In a transformative development that has set the Indian startup ecosystem abuzz, Finance Minister Nirmala Sitharaman unveiled some game-changing suite of reforms in her Budget 2024 address today. Let's have a look at how key announcements on Angel Tax, FDI, Tax cut for foreign companies and STT on F&O in the budget is being looked upon by investors.
The long-dreaded angel tax has been scrapped, delivering a much-needed lifeline to startups and investors facing previous regulatory hurdles. Sitharaman's budget also includes streamlined Foreign Direct Investment (FDI) regulations and a notable tax cut for foreign companies, poised to invigorate global investment.

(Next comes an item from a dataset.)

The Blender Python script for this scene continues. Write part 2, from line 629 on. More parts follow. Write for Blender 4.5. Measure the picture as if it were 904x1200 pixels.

However, the increase in Securities Transaction Tax (STT) on futures and options adds a new layer to the financial landscape. These sweeping changes have ignited a surge of optimism among investors, who are now poised to explore the rejuvenated investment opportunities in India.
These pivotal decisions mark significant turning point for the country’s investment landscape and startup growth trajectory.
Abolishing Angel Tax: A Long-Awaited Reform
The removal of the angel tax is a major step forward for the Indian startup community. Introduced in 2012, the angel tax was designed as a measure to combat money laundering by taxing funds raised by startups if their valuations exceeded the fair value determined by a merchant banker. Over time, however, it became a burden on new ventures and investors alike, often leading to harassment and discouraging investment.
Anil Joshi, Managing Partner at Unicorn India Ventures, commented, “The announcement of abolishing the angel tax is a long-awaited reform. Investors were frequently questioned about their tax-paid investments, causing significant hassles. This move will not only ease investment into deserving startups but also attract investors who were previously hesitant due to the angel tax issue.”
Easing Foreign Investment Norms: A Boost for Global Capital
In her budget speech, Finance Minister Sitharaman also unveiled plans to simplify regulations for Foreign Direct Investment (FDI) and overseas investments. These changes aim to facilitate smoother foreign investments and encourage the use of the Indian Rupee in international transactions.
“By easing FDI norms, we aim to create a more inviting environment for global investors,” Sitharaman stated. This move is particularly timely as FDI inflows into India had declined by 3.49% year-on-year in FY24, dropping from $46.03 billion in FY23 to $44.42 billion. The decrease was notable from key investors including Mauritius, Singapore, and the US.
Impact of Tax Rate Cuts on Foreign Companies
The Budget 2024 also proposed a reduction in tax rates for foreign companies, slashing the rate from 40% to 35%. This cut is intended to level the playing field between domestic and foreign companies, potentially stimulating increased foreign investment and fostering domestic competition.
Joshi shared his perspective, saying, “While the tax cut for foreign companies might have a short-term impact, the overall effect on the startup ecosystem will be minimal in the long run. Superior quality and innovative products will ultimately determine market success, irrespective of temporary tax adjustments.”
Increased Securities Transaction Tax (STT): Effects on Market Dynamics
The budget has also introduced a rise in the Securities Transaction Tax (STT) on Futures and Options (F&O). The tax rate on futures has increased from 0.0125% to 0.02%, and on options from 0.0625% to 0.1%. Additionally, income from share buybacks will now be taxed in the hands of beneficiaries.
This change aims to address tax evasion by ensuring that transactions are taxed at the source.
Joshi anticipates a temporary impact, noting, “The increase in STT on futures and options will likely affect the market in the short term. However, given the robust performance of the Indian stock market, investors should be able to absorb these higher taxes over time, provided income levels remain stable.”
Understanding Securities Transaction Tax (STT)
Introduced in 2004, the STT is levied on transactions of stocks, futures, options, mutual funds, and ETFs. The tax rate varies based on the type of transaction, such as delivery-based trades versus intraday trades. By taxing transactions at the source, STT aims to curb tax evasion and ensure transparency in trading activities.
A New Era for Indian Startups and Investments
The abolition of the angel tax and the proposed changes in foreign investment regulations signal a transformative phase for India’s startup ecosystem. With these reforms, the government is setting the stage for increased investment, improved market conditions, and enhanced global competitiveness.
As the startup sector adjusts to these changes, the focus will shift towards leveraging these opportunities to drive innovation and growth in the Indian economy.